▶ _Aim of the exercise_
Starting with the first line below, extract each line through the one that contains "nh = tag(empty('neighbouring_house', (NX, 3, -3.0)), 'beige", inclusive, excluding pictures.

[Stored data entries]
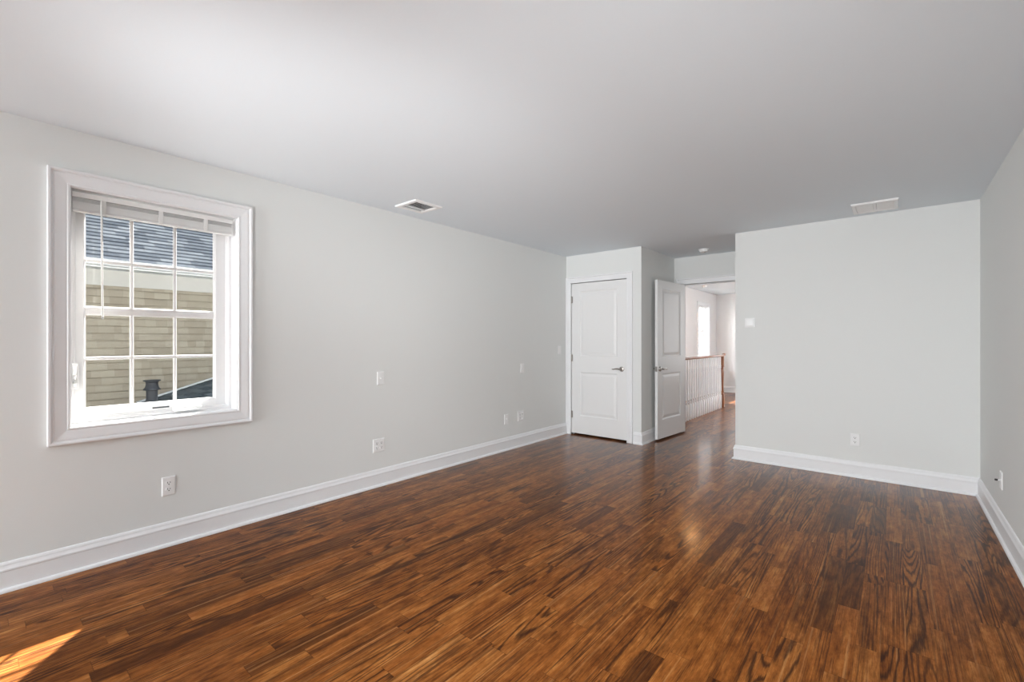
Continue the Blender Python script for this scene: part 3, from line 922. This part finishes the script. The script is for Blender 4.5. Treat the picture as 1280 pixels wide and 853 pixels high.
b = MB(); frame_sweep(b, [(HW0, HZ0), (HW0, HZ1), (HW1, HZ1), (HW1, HZ0)], [(-o, w) for o, w in casing_prof(0.085, 0.022)], h3); hp(b, 'casing', M['trim'])
b = MB(); frame_sweep(b, [(HW0, HZ0), (HW0, HZ1), (HW1, HZ1), (HW1, HZ0)], [(0, -0.205), (0, 0.003), (0.006, 0.003), (0.006, -0.11), (0.04, -0.11), (0.04, -0.205)], h3); hp(b, 'window_frame', M['trim'])
b = MB()
frame_sweep(b, [(HW0 + .035, HZ0 + .035), (HW0 + .035, HZ1 - .035), (HW1 - .035, HZ1 - .035), (HW1 - .035, HZ0 + .035)], [(0, -0.19), (0, -0.13), (0.04, -0.13), (0.045, -0.15), (0.045, -0.19)], h3)
b.box(XH - 0.18, XH - 0.13, HW0 + .04, HW1 - .04, 1.49, 1.54)
for y in (10.99, 11.23): b.box(XH - 0.166, XH - 0.146, y - 0.01, y + 0.01, HZ0 + .07, HZ1 - .07)
for z in (1.23, 1.78): b.box(XH - 0.166, XH - 0.146, HW0 + .07, HW1 - .07, z - 0.01, z + 0.01)
hp(b, 'sash', M['vinyl'])
b = MB(); b.box(XH - 0.160, XH - 0.156, HW0 + .06, HW1 - .06, HZ0 + .06, HZ1 - .06); hp(b, 'glass_pane', M['glass'])
bl2 = make_blind('window_blind', XH - 0.035, HW0 + .010, HW1 - .010, HZ1 - 0.008, 1.78, 14, 0.026, spread=True, wand=False)
tag(bl2, 'white blind lowered a third of the way on the hall window beyond the railing', 'window blind')


# ------------------------------------------------------------------ outside
NX = -11.0
structure_box('ground', [(-30, 20, -20, 30, -3.3, -3.0)], M['earth'], 'garden ground outside', 'ground')
nh = tag(empty('neighbouring_house', (NX, 3, -3.0)), 'beige shingle-sided house with a grey roof seen through the casement window', 'house')


def np_(mb, n, m, parent=nh):
    o = mb.build(n, m, None)
    for v in o.data.vertices: v.co -= Vector(nh.location)
    o.parent = parent
    return o


# lapped siding courses
NY0, NY1 = -8.0, 14.0
b = MB()
k = int((2.30 - SID_Z0) / SID_RH) + 1
pts = []
for i in range(k):
    z = SID_Z0 + i * SID_RH
    pts += [(NX + 0.012, z), (NX + 0.006, z + SID_RH - 0.020), (NX - 0.030, z + SID_RH - 0.020), (NX - 0.030, z + SID_RH)]
ring0 = [(x, NY0, z) for x, z in pts] + [(NX - 3.0, NY0, pts[-1][1]), (NX - 3.0, NY0, SID_Z0)]
ring1 = [(x, NY1, z) for x, y_, z in ring0]
b.grid([ring0, ring1])
sid = np_(b, 'siding_wall', M['siding'])
# material coordinates count from the house's own origin
b = MB(); b.box(NX - 0.1, NX + 0.030, NY0, NY1, 2.285, 2.585); np_(b, 'frieze_board', M['frieze'])
b = MB(); b.box(NX - 0.1, NX + 0.42, NY0, NY1, 2.57, 2.60); b.box(NX + 0.40, NX + 0.43, NY0, NY1, 2.565, 2.68)
b.grid([[(NX + 0.43, y, 2.585), (NX + 0.50, y, 2.60), (NX + 0.535, y, 2.69), (NX + 0.535, y, 2.70), (NX + 0.43, y, 2.70)] for y in (NY0, NY1)])
np_(b, 'eave_gutter', M['fascia'])
# roof in lapped courses
b = MB(); pts = []
pit = 0.75; ex = 0.112
for i in range(46):
    x1, z1 = NX + 0.47 - (i + 1) * ex, 2.70 + (i + 1) * ex * pit
    pts += [(NX + 0.47 - i * ex, 2.70 + i * ex * pit + 0.012), (x1 + 0.007, z1 - 0.005), (x1 + 0.014, z1 - 0.024), (x1 + 0.002, z1 - 0.015)]
r0 = [(x, NY0 - .3, z) for x, z in pts] + [(pts[-1][0], NY0 - .3, 2.6), (NX + 0.40, NY0 - .3, 2.66)]
b.grid([r0, [(x, NY1 + .3, z) for x, y_, z in r0]])
np_(b, 'roof', M['roof'])

# low roof against the neighbour's wall
SL = 0.309
zr = lambda y: 0.187 + SL * (y - 2.35)
LX0, LX1, LY0, LY1 = NX + 0.03, -6.3, 2.03, 6.5
lr = tag(empty('low_roof', (-8.6, 4, zr(4))), 'dark slate-coloured low roof with a pale edge in front of the beige house', 'roof')
b = MB(); pts = []
n_ = int((LY1 - LY0) / 0.137)
for i in range(n_):
    y0 = LY0 + i * 0.137; pts += [(y0, zr(y0) + 0.010), (y0 + 0.137, zr(y0 + 0.137) + 0.001)]
r0 = [(LX0, y, z) for y, z in pts] + [(LX0, pts[-1][0], -3.0), (LX0, LY0, -3.0)]
b.grid([r0, [(LX1, y, z) for x, y, z in r0]])
local(b.build('shingles', M['low_roof'], None), lr)
b = MB(); b.grid([[(LX0, y, zr(y) + 0.006), (LX0 + 0.05, y, zr(y) + 0.006), (LX0 + 0.05, y, zr(y) + 0.02), (LX0 + 0.012, y, zr(y) + 0.036), (LX0, y, zr(y) + 0.036)] for y in (LY0, LY1)])
local(b.build('edge_flashing', M['fascia'], None), lr)
vp = (-10.30, 2.13)
zv = zr(vp[1])
e = tag(empty('vent_pipe', (vp[0], vp[1], zv)), 'dark metal vent pipe with a flared cap standing on the low roof', 'vent pipe')
b = MB(); b.lathe([(0, -0.12), (0.20, -0.10), (0.19, -0.02), (0.125, 0.035), (0.095, 0.08), (0.086, 0.10), (0.086, 0.27), (0, 0.27)], (0, 0, 0), 'z', 24); b.build('pipe', M['vent_pipe'], e, True)
b = MB(); b.lathe([(0.08, 0.262), (0.128, 0.270), (0.128, 0.285), (0.105, 0.31), (0.092, 0.36), (0.088, 0.40), (0.105, 0.425), (0.128, 0.430), (0.128, 0.448), (0.02, 0.455), (0, 0.455)], (0, 0, 0), 'z', 24); b.build('cap', M['vent_pipe'], e, True)
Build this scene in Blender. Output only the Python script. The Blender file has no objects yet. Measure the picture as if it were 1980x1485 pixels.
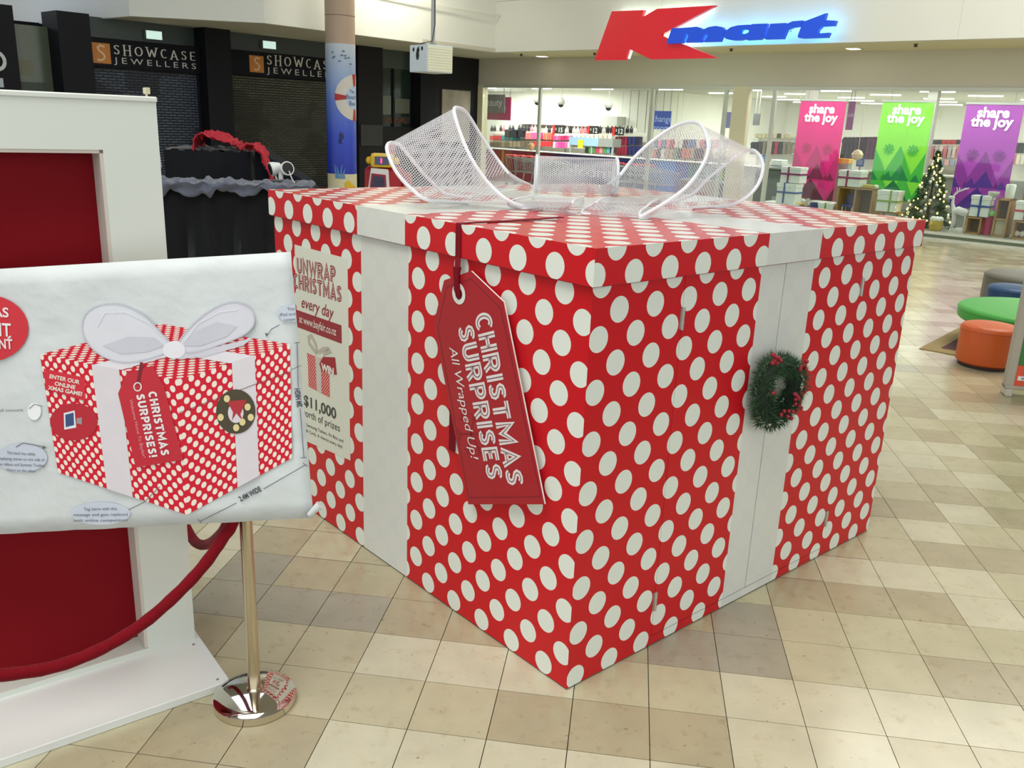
import bpy, bmesh, math, random
from mathutils import Vector, Matrix
from mathutils.geometry import tessellate_polygon
random.seed(7)
PI = math.pi
scene = bpy.context.scene
COL = scene.collection
V = Vector

# ---------------------------------------------------------------- camera
F_PX, PITCH, ROLL, CAM_H = 1698.44, 0.289926, -0.040834, 2.1889
_U = V((0, math.sin(PITCH), math.cos(PITCH))); _X = V((1, 0, 0))
CF = V((0, math.cos(PITCH), -math.sin(PITCH)))
CR = _X * math.cos(ROLL) - _U * math.sin(ROLL)
CU = _X * math.sin(ROLL) + _U * math.cos(ROLL)
CAM = V((0, 0, CAM_H))
cd = bpy.data.cameras.new('camera'); cam = bpy.data.objects.new('camera', cd); COL.objects.link(cam)
cd.sensor_width = 36.0; cd.lens = F_PX / 1980 * 36.0; cd.clip_end = 200
cam.matrix_world = Matrix(((CR.x, CU.x, -CF.x, 0), (CR.y, CU.y, -CF.y, 0), (CR.z, CU.z, -CF.z, CAM_H), (0, 0, 0, 1)))
scene.camera = cam
vs = scene.view_settings
vs.view_transform = 'Standard'; vs.look = 'None'; vs.gamma = 1.0; vs.use_curve_mapping = False
vs.exposure = 0.44

# ---------------------------------------------------------------- light
world = bpy.data.worlds.new('mall_air'); scene.world = world; world.use_nodes = True
bg = world.node_tree.nodes['Background']; bg.inputs[0].default_value = (0.93, 0.97, 0.965, 1); bg.inputs[1].default_value = 1.12

def area(name, loc, size, energy, color=(1, 1, 1), target=None, sy=None):
    l = bpy.data.lights.new(name, 'AREA'); l.energy = energy; l.size = size; l.color = color
    if sy: l.shape = 'RECTANGLE'; l.size_y = sy
    o = bpy.data.objects.new(name, l); COL.objects.link(o); o.location = loc
    d = (V(target) if target else V((loc[0], loc[1], 0))) - V(loc)
    o.rotation_euler = d.to_track_quat('-Z', 'Y').to_euler()
    return o
area('mall_ceiling_light', (-2.0, 0.8, 8.4), 5.0, 420, (1.0, 0.98, 0.93))
area('mall_ceiling_light', (8.0, 11.0, 8.4), 6.0, 560, (1.0, 0.96, 0.85))
area('mall_ceiling_light', (-5.0, 9.0, 8.4), 5.0, 200, (0.66, 0.80, 1.0))
area('mall_ceiling_light', (1.0, 17.0, 8.4), 5.0, 150, (1.0, 0.97, 0.88))

# ---------------------------------------------------------------- geometry of the place
def ray(x, y): return CF + CR * ((x - 990) / F_PX) - CU * ((y - 742.5) / F_PX)
def pl(x, y, P, n):
    d = ray(x, y); n = V(n); return CAM + d * ((V(P) - CAM).dot(n) / d.dot(n))
def gz(x, y, z=0.0):
    d = ray(x, y); return CAM + d * ((z - CAM_H) / d.z)
def zat(x, y, Y):
    d = ray(x, y); return CAM + d * (Y / d.y)
def frame(o, ang): return Matrix.Translation(V(o)) @ Matrix.Rotation(ang, 4, 'Z')
WF = Matrix.Identity(4)
BANG = math.radians(-41.5)
E0 = gz(925, 165, 3.268); E0.z = 0
BF = frame(E0, BANG); BFI = BF.inverted()          # building: x along the department store front, y into the store
BX = (BF.to_3x3() @ V((1, 0, 0))); BN = (BF.to_3x3() @ V((0, 1, 0)))
def fac(x, y, yp=0.0): return BFI @ pl(x, y, BF @ V((0, yp, 0)), BN)     # building coordinates on the plane y = yp
def shp(x, y, xp=0.0): return BFI @ pl(x, y, BF @ V((xp, 0, 0)), BX)
def bfl(x, y, z): return BFI @ gz(x, y, z)
BOXA = 0.7237479; BOXO = V((0.2691, 3.0477, 0))
XF = frame(BOXO, BOXA); XFI = XF.inverted()        # gift box: x along the right face, y along the left face
XA = XF.to_3x3() @ V((1, 0, 0)); XB = XF.to_3x3() @ V((0, 1, 0))
def lef(x, y, off=0.0):
    p = XFI @ pl(x, y, XF @ V((-off, 0, 0)), XA); return p
def rig(x, y, off=0.0):
    p = XFI @ pl(x, y, XF @ V((0, -off, 0)), XB); return p

# ---------------------------------------------------------------- materials
def lin(c):
    return tuple(((v / 255) / 12.92 if v / 255 <= 0.04045 else ((v / 255 + 0.055) / 1.055) ** 2.4) for v in c)
MATS = {}
def mat(name, rgb, rough=0.5, metal=0.0, var=0.06, scale=12.0, bump=0.0, bscale=60.0, emit=0.0, coat=0.0, spec=0.5, sheen=0.0):
    if name in MATS: return MATS[name]
    m = bpy.data.materials.new(name); m.use_nodes = True; MATS[name] = m
    nt = m.node_tree; p = nt.nodes['Principled BSDF']
    c = lin(rgb)
    tc = nt.nodes.new('ShaderNodeTexCoord'); nz = nt.nodes.new('ShaderNodeTexNoise')
    nz.inputs['Scale'].default_value = scale; nz.inputs['Detail'].default_value = 3
    nt.links.new(tc.outputs['Object'], nz.inputs['Vector'])
    mx = nt.nodes.new('ShaderNodeMix'); mx.data_type = 'RGBA'
    mx.inputs[6].default_value = tuple(max(0, v * (1 - var)) for v in c) + (1,)
    mx.inputs[7].default_value = tuple(min(1, v * (1 + var)) for v in c) + (1,)
    nt.links.new(nz.outputs['Fac'], mx.inputs[0]); nt.links.new(mx.outputs[2], p.inputs['Base Color'])
    p.inputs['Roughness'].default_value = rough; p.inputs['Metallic'].default_value = metal
    p.inputs['Specular IOR Level'].default_value = spec
    if coat: p.inputs['Coat Weight'].default_value = coat; p.inputs['Coat Roughness'].default_value = 0.08
    if sheen: p.inputs['Sheen Weight'].default_value = sheen
    if emit:
        nt.links.new(mx.outputs[2], p.inputs['Emission Color']); p.inputs['Emission Strength'].default_value = emit
        if not name.startswith('halo'): m.cycles.emission_sampling = 'NONE'
    if bump:
        n2 = nt.nodes.new('ShaderNodeTexNoise'); n2.inputs['Scale'].default_value = bscale; n2.inputs['Detail'].default_value = 4
        nt.links.new(tc.outputs['Object'], n2.inputs['Vector'])
        b = nt.nodes.new('ShaderNodeBump'); b.inputs['Strength'].default_value = bump; b.inputs['Distance'].default_value = 0.02
        nt.links.new(n2.outputs['Fac'], b.inputs['Height']); nt.links.new(b.outputs['Normal'], p.inputs['Normal'])
    return m
def M2(nt, op, a, b=None, c=None):
    n = nt.nodes.new('ShaderNodeMath'); n.operation = op
    for i, v in enumerate((a, b, c)):
        if v is None: continue
        if isinstance(v, (int, float)): n.inputs[i].default_value = v
        else: nt.links.new(v, n.inputs[i])
    return n.outputs[0]
def mixc(nt, f, a, b):
    n = nt.nodes.new('ShaderNodeMix'); n.data_type = 'RGBA'
    for i, v in ((0, f), (6, a), (7, b)):
        if isinstance(v, tuple): n.inputs[i].default_value = v + (1,)
        elif isinstance(v, (int, float)): n.inputs[i].default_value = v
        else: nt.links.new(v, n.inputs[i])
    return n.outputs[2]
RED = (200, 28, 36); CREAM = (226, 232, 223); RIBW = (214, 216, 212)
def dots(name, px, py, ox, oy, rad, bands=(), red=RED, cream=CREAM, rough=0.32, coat=0.0, spec=.22):
    """printed vinyl: two interleaved square lattices of cream dots on red, ribbon bands printed in off white (uv in metres)"""
    if name in MATS: return MATS[name]
    m = bpy.data.materials.new(name); m.use_nodes = True; MATS[name] = m
    nt = m.node_tree; p = nt.nodes['Principled BSDF']
    uv = nt.nodes.new('ShaderNodeUVMap'); sp = nt.nodes.new('ShaderNodeSeparateXYZ'); nt.links.new(uv.outputs[0], sp.inputs[0])
    u, v = sp.outputs[0], sp.outputs[1]
    def cell(du, dv):
        a = M2(nt, 'ADD', M2(nt, 'DIVIDE', M2(nt, 'SUBTRACT', u, ox), px), 50.5 + du)
        b = M2(nt, 'ADD', M2(nt, 'DIVIDE', M2(nt, 'SUBTRACT', v, oy), py), 50.5 + dv)
        a = M2(nt, 'MULTIPLY', M2(nt, 'SUBTRACT', M2(nt, 'FRACT', a), 0.5), px)
        b = M2(nt, 'MULTIPLY', M2(nt, 'SUBTRACT', M2(nt, 'FRACT', b), 0.5), py)
        return M2(nt, 'SQRT', M2(nt, 'ADD', M2(nt, 'MULTIPLY', a, a), M2(nt, 'MULTIPLY', b, b)))
    d = M2(nt, 'MINIMUM', cell(0, 0), cell(0.5, 0.5))
    dm = M2(nt, 'LESS_THAN', d, rad)
    col = mixc(nt, dm, lin(red), lin(cream))
    rb = None
    for ax, lo, hi in bands:
        q = u if ax == 'u' else v
        g = M2(nt, 'MULTIPLY', M2(nt, 'GREATER_THAN', q, lo), M2(nt, 'LESS_THAN', q, hi))
        rb = g if rb is None else M2(nt, 'MAXIMUM', rb, g)
    if rb is not None:
        dsoft = M2(nt, 'SUBTRACT', 1.0, M2(nt, 'SMOOTH_MIN', M2(nt, 'DIVIDE', d, rad * 1.25), 1.0, 0.5))
        rc = mixc(nt, M2(nt, 'GREATER_THAN', dsoft, 0.06), lin(RIBW), lin((217, 219, 213)))
        col = mixc(nt, rb, col, rc)
    tc = nt.nodes.new('ShaderNodeTexCoord'); nz = nt.nodes.new('ShaderNodeTexNoise'); nz.inputs['Scale'].default_value = 2.0
    nt.links.new(tc.outputs['Object'], nz.inputs['Vector'])
    rr = nt.nodes.new('ShaderNodeMapRange'); rr.inputs[3].default_value = rough * 0.8; rr.inputs[4].default_value = rough * 1.3
    nt.links.new(nz.outputs['Fac'], rr.inputs[0]); nt.links.new(rr.outputs[0], p.inputs['Roughness'])
    nt.links.new(col, p.inputs['Base Color'])
    p.inputs['Specular IOR Level'].default_value = spec
    if coat: p.inputs['Coat Weight'].default_value = coat; p.inputs['Coat Roughness'].default_value = 0.15
    return m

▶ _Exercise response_
Continue the Blender Python script for this scene: part 3, from line 922. This part finishes the script. The script is for Blender 4.5. Treat the picture as 1280 pixels wide and 853 pixels high.
b = MB(); frame_sweep(b, [(HW0, HZ0), (HW0, HZ1), (HW1, HZ1), (HW1, HZ0)], [(-o, w) for o, w in casing_prof(0.085, 0.022)], h3); hp(b, 'casing', M['trim'])
b = MB(); frame_sweep(b, [(HW0, HZ0), (HW0, HZ1), (HW1, HZ1), (HW1, HZ0)], [(0, -0.205), (0, 0.003), (0.006, 0.003), (0.006, -0.11), (0.04, -0.11), (0.04, -0.205)], h3); hp(b, 'window_frame', M['trim'])
b = MB()
frame_sweep(b, [(HW0 + .035, HZ0 + .035), (HW0 + .035, HZ1 - .035), (HW1 - .035, HZ1 - .035), (HW1 - .035, HZ0 + .035)], [(0, -0.19), (0, -0.13), (0.04, -0.13), (0.045, -0.15), (0.045, -0.19)], h3)
b.box(XH - 0.18, XH - 0.13, HW0 + .04, HW1 - .04, 1.49, 1.54)
for y in (10.99, 11.23): b.box(XH - 0.166, XH - 0.146, y - 0.01, y + 0.01, HZ0 + .07, HZ1 - .07)
for z in (1.23, 1.78): b.box(XH - 0.166, XH - 0.146, HW0 + .07, HW1 - .07, z - 0.01, z + 0.01)
hp(b, 'sash', M['vinyl'])
b = MB(); b.box(XH - 0.160, XH - 0.156, HW0 + .06, HW1 - .06, HZ0 + .06, HZ1 - .06); hp(b, 'glass_pane', M['glass'])
bl2 = make_blind('window_blind', XH - 0.035, HW0 + .010, HW1 - .010, HZ1 - 0.008, 1.78, 14, 0.026, spread=True, wand=False)
tag(bl2, 'white blind lowered a third of the way on the hall window beyond the railing', 'window blind')


# ------------------------------------------------------------------ outside
NX = -11.0
structure_box('ground', [(-30, 20, -20, 30, -3.3, -3.0)], M['earth'], 'garden ground outside', 'ground')
nh = tag(empty('neighbouring_house', (NX, 3, -3.0)), 'beige shingle-sided house with a grey roof seen through the casement window', 'house')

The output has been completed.